How effective is your feedback to students? As we start the new term, why not try a technique that students love and learn from? Let me explain…

What form of feedback would you like?

Imagine you’ve just written a short story. You think it’s great, but before you try to get it published, you’ve asked for my constructive feedback on your draft. How would you like me to deliver this critique? 

  • I could write you a letter, detailing its flaws and suggesting improvements. 
  • Or I could mark up your manuscript with comments.
  • Or we could talk it through over coffee. 
  • Or some combination of these. 

But I have a better idea to help you understand your feedback.

Why your choice matters

To help you improve your story, you need feedback that is detailed, specific, thorough, personalised, and motivating. But if you opt for written feedback, my response is likely to suffer from several deficiencies. Written comments can be cryptic, complex, ambiguous, impersonal, and vague. They can lack the nuance needed to explain what I really think of your work. Instead of a ‘monologue by text’, perhaps we should talk? 

Let’s dialogue

By talking through your work in person, we should be able to clear up any confusions with a simple back-and-forth conversation. But this has downsides too. Firstly we’ll need to find a compatible time in our busy schedules, and a suitable venue (with good coffee!). And I don’t know about you, but when I receive critical feedback up close and in person, I can feel embarrassed or become defensive. Of course I would try to be constructive. But unless you take detailed notes as we go, you may not fully absorb my real-time commentary. 

Screencast can enhance feedback

Using screencast can overcome the deficiencies of traditional written feedback, and avoid the downsides of in-person encounters. How does it work? To review your draft story, I would display the manuscript on my computer, and then record the screen and my voice as I talk through my critique. I might have already highlighted a few sections for focus. And as I scroll through, I will point and click to direct your attention: you’ll see what I’m talking about in context. I might move back and forth in your document, showing you what I mean by moving a paragraph or changing your structure.

Yes, but…why is this better than writing?

In narrating over your draft, I can use my tone of voice to add nuance, encouragement, and emphasis. These are hard to get across in text. I might even risk a bit of humour that I would not dare try in text!  And because I can speak more words per minute than I can type, you will get far more ‘bang for your feedback buck’ than if I’d written my response. If I’m smart about it, the whole thing will take me less time than doing the whole thing in writing. 

After I’ve finished recording, I’ll send you a link to the video. You can then listen to it at your leisure, taking notes, pausing, rewinding, thinking. And then you can follow up if anything is still unclear: this is not meant as a ‘transaction’, but part of a dialogue.

Screencast can be dialogic

Research shows that screencast feedback can be more effective in helping students improve their work, especially if part of a wider learning conversation. My own scholarship and experience at Bristol has found that students feel like they are ‘talking their work through with their tutor’, even though screencast is an ‘asynchronous’ encounter where they watch a video in their own time. 

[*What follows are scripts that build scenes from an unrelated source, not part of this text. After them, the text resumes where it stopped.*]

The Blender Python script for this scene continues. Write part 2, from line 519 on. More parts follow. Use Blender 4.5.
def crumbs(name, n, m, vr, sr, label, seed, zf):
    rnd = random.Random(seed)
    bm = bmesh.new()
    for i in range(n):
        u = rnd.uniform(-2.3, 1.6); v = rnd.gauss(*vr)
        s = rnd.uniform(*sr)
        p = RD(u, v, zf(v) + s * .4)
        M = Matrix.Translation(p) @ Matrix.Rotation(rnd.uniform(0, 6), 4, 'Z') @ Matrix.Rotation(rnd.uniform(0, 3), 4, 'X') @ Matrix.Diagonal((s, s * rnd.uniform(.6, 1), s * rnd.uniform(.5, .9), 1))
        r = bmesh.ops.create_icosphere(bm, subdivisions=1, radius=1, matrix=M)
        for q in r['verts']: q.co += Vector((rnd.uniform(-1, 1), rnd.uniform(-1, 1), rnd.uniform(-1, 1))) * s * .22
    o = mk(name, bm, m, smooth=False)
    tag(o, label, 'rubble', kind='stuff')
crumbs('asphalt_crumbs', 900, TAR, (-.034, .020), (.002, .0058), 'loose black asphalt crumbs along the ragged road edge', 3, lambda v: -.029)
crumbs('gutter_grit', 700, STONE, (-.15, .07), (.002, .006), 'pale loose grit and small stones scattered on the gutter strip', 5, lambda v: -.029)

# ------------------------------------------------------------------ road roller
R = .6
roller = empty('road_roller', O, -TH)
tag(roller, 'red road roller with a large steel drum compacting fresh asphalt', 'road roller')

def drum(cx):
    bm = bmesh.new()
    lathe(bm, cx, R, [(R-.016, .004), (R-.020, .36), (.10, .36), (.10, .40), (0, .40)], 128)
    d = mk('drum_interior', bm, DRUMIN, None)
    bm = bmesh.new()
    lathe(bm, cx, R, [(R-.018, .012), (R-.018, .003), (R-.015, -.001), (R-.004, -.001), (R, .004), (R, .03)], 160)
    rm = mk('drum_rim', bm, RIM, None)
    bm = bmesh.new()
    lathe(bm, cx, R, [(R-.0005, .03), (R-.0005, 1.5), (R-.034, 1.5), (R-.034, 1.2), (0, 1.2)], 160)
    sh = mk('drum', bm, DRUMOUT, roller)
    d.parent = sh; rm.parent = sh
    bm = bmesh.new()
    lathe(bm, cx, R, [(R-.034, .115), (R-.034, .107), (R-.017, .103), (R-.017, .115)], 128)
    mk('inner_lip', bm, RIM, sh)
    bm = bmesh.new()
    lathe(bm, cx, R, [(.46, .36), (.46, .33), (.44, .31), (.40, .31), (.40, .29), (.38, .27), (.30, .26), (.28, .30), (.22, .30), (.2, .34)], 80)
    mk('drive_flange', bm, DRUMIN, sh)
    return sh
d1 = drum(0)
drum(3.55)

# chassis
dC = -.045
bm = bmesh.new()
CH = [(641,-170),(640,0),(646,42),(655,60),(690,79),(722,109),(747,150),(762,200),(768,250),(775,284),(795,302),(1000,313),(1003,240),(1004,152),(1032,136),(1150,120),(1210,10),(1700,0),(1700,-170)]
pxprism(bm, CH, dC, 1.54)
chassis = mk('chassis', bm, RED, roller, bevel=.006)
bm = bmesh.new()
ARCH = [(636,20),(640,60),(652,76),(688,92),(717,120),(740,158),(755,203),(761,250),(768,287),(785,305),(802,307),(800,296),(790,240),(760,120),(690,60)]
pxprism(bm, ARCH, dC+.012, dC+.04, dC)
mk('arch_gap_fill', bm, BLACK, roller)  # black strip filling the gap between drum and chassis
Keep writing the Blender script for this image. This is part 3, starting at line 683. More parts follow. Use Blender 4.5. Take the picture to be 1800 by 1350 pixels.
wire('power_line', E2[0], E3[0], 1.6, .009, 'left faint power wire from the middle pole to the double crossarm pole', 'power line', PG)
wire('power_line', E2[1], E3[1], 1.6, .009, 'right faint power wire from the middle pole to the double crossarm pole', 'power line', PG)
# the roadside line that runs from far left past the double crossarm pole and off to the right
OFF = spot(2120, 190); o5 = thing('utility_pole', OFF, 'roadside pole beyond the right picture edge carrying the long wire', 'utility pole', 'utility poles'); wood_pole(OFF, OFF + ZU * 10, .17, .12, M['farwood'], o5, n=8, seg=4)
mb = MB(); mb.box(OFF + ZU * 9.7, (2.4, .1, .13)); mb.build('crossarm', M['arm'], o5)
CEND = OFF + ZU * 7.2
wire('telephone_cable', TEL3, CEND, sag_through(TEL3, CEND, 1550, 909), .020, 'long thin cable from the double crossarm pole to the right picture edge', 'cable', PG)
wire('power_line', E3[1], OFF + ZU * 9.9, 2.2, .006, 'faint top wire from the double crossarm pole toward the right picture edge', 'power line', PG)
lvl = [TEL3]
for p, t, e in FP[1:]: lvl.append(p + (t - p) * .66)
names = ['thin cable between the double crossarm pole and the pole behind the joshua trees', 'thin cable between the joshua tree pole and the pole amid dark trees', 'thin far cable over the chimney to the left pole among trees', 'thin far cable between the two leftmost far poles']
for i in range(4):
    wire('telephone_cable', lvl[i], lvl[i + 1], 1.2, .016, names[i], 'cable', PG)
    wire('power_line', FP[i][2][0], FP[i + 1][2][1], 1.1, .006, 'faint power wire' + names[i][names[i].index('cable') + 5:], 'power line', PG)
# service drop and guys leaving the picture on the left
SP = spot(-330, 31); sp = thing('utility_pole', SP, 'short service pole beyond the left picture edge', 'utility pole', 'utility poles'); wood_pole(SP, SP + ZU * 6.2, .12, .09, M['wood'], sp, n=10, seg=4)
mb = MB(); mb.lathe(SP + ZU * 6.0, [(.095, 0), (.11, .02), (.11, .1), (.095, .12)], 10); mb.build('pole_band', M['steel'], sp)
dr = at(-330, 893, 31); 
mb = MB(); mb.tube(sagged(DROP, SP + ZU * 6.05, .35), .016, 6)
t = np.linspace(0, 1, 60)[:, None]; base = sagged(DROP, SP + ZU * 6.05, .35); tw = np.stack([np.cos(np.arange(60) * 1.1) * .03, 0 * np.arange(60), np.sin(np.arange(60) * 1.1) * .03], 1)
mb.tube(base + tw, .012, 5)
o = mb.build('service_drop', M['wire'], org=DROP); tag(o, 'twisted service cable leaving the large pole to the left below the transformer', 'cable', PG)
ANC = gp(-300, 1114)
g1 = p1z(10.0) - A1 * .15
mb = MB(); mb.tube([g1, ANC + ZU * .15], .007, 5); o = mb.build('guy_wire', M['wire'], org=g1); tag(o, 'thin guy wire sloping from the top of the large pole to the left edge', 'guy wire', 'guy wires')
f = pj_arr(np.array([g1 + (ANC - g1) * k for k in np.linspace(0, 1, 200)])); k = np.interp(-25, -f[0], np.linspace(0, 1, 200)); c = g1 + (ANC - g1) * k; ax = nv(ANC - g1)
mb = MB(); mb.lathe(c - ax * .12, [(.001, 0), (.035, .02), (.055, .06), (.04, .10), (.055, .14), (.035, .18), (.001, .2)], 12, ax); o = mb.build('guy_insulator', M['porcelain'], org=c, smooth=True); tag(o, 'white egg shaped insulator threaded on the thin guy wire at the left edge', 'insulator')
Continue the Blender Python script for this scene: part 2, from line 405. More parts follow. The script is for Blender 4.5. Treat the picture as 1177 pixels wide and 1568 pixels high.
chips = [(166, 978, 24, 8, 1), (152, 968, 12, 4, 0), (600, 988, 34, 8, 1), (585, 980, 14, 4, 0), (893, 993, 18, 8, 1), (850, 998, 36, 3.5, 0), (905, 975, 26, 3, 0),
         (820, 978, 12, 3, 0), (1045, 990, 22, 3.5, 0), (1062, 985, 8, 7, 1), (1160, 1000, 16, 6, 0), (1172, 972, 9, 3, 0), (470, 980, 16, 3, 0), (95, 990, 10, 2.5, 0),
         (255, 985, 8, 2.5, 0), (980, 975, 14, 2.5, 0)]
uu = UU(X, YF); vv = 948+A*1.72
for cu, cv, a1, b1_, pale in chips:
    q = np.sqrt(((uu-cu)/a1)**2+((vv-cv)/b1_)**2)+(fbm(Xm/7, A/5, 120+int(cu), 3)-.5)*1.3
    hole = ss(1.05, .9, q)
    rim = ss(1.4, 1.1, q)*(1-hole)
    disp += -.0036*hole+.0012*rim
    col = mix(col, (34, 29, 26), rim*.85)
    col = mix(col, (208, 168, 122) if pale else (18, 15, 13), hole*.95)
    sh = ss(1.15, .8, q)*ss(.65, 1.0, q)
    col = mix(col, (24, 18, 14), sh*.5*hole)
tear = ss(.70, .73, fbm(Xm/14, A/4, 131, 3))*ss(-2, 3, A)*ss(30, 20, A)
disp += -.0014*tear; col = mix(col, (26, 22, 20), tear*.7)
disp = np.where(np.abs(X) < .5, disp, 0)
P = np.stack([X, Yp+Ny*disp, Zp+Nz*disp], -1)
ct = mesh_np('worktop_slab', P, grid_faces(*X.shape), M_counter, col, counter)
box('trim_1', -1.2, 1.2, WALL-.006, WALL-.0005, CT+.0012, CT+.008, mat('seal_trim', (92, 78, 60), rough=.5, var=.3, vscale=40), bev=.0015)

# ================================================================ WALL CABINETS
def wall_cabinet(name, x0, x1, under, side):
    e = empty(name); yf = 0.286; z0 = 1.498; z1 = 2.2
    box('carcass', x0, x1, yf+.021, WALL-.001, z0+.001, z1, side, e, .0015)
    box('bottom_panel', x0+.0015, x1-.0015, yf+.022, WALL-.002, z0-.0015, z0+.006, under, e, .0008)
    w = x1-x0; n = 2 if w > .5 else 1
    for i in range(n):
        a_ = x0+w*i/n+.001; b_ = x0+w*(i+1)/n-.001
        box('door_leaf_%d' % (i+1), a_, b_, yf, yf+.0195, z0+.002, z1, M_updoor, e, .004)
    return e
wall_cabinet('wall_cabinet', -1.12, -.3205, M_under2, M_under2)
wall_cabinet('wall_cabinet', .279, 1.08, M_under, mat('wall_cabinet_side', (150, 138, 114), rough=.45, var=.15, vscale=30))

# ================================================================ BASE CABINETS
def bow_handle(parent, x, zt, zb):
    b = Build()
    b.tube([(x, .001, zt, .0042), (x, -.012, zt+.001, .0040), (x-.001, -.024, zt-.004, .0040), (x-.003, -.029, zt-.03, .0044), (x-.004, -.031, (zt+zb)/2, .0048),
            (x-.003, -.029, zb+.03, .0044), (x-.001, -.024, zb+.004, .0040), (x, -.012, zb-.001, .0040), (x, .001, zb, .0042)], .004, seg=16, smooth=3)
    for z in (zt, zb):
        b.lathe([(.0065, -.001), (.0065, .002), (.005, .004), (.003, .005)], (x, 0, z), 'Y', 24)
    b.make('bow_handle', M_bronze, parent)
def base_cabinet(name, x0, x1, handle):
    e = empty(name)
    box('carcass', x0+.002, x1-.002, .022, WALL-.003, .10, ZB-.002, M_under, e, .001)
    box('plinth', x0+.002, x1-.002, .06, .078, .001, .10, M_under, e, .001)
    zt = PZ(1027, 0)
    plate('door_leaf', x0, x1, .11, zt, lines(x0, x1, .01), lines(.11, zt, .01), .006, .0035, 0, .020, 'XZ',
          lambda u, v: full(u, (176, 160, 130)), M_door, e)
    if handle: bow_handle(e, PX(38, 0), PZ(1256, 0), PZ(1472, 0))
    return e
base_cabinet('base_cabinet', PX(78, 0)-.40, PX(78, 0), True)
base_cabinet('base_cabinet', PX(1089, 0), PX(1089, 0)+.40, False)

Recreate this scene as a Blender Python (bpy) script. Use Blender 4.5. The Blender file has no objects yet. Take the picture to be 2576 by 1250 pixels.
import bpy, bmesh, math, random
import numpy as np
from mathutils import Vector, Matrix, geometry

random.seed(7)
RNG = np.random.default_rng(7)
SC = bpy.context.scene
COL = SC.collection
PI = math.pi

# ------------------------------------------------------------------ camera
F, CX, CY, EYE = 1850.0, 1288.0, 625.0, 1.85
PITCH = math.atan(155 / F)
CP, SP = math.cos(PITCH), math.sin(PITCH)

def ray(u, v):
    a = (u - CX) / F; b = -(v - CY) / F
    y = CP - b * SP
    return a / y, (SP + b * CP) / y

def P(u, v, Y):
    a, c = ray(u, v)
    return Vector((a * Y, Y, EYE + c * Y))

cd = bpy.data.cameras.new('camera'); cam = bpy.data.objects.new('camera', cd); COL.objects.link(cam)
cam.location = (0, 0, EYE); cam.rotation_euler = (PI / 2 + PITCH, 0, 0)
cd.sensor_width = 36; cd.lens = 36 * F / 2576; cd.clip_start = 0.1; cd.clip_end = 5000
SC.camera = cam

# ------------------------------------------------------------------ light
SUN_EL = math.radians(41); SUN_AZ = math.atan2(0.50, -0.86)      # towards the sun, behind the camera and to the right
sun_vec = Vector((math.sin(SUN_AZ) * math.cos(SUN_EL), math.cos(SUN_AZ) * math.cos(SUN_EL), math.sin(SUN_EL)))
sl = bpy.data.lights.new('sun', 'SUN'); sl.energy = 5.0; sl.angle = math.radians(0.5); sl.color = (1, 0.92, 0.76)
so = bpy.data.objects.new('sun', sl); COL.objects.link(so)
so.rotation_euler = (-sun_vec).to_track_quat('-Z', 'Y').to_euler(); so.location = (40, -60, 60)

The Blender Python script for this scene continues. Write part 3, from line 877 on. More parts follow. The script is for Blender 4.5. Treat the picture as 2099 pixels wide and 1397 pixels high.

And in contrast to traditional written feedback, students feel it ‘puts them in the mind of the marker’. In other words, they develop a better understanding of what the feedback means, how to interpret the assessment criteria, and how they can improve their work. Plus they find screencast more engaging and easier to absorb. It’s no surprise, then, that students just really like feedback delivered in this way, much preferring it to dealing with written comments. Research elsewhere has come to similar conclusions. 

If screencast is so good, why aren’t you using it?

I have been using screencast for several years now to provide feedback on various types of formative assessment – project plans in group work, draft chapters for dissertations, outlines of coursework. And I’m not alone: several colleagues at Bristol and beyond recognise the value of screencast and have been developing their use of it. 

But as a bit of an evangelist for this technique, I encounter many non-believers! People are unsure how to start, lack technical confidence, or are worried it will take longer than written feedback. I address these concerns in my How to Screencast — good practice guide v1.2. This offers advice and ideas for existing practitioners of screencast, as well as nervous novices. It is not meant to be a religious text from which to preach ‘the rules’, but it does sing the praises of screencast (in a reasoned, evidenced way, of course!). So if you’d like to try screencast, do download a copy.

What’s next?

Future episodes in this series will cover:

  • Foundations of dialogic screencast: the theory and empirical research that argues in favour of screencast as a feedback method that supports learning conversations between staff and students
  • Fast starts and quick wins: some guidance for novices interested in trying screencast in a low risk, minimum effort way
  • Developing screencast practice: how users of screencast can hone their technique, improve their efficiency, and maximise the value of feedback they give 
  • Scaling up and expanding use: ideas for how screencast can be used more widely, and how this dialogic approach can fit into current and future curricula 

In the meantime, consider how you provide feedback to students on their work: how well does it meet their needs? Is it engaging, motivating, detailed, specific, and clear enough for them to take action and learn? Is there any scope for more dialogue, more ‘learning conversations’ in these exchanges? If so, can you find a role for screencast in your teaching?